WTI for July delivery rose 3 cents to $106.94 a barrel at 9:04 a.m. on the New York Mercantile Exchange. The contract climbed to $106.91 on June 13, the highest close since Sept. 18. The volume of all futures traded was 46% higher than the 100-day average for the time of day.

Brent for August settlement gained 8 cents to $112.54 a barrel on the London-based ICE Futures Europe exchange. Volume was 22% above the 100-day average. The European benchmark crude traded at a premium of $6.29 to WTI on ICE.


Reassert Control
 

Iraq’s army killed more than 279 fighters from the Islamic State in Iraq and the Levant and destroyed 50 of the group’s vehicles within 24 hours, military spokesman Qassim Ata said in a televised news conference yesterday. Prime Minister Nouri al- Maliki’s Shiite Muslim-led government is seeking to reassert control over territory held by the breakaway al-Qaeda group, whose advances put in doubt his rule over a unified Iraq.

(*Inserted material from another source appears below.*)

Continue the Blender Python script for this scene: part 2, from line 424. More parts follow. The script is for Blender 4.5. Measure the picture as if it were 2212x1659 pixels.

Iraq, the second-largest producer in the Organization of Petroleum Exporting Countries, pumped 3.3 million barrels a day of crude in May, according to data compiled by Bloomberg. The country’s three biggest oilfields -- Rumaila, West Qurna-2 and Majnoon -- lie in the south.

“We do not expect material disruption to oil exports,” Adam Longson, an analyst at Morgan Stanley in New York, said in a report today. “Without an outage, market fatigue will likely lower the geopolitical premium in the coming months and allow fundamentals to drive pricing again.”

The country’s 2.58 million barrels a day of exports in May were all shipped from the south while northern shipments via the Kirkuk-Ceyhan pipeline have been halted since March 2, Asim Jihad, an oil ministry spokesman, said June 1.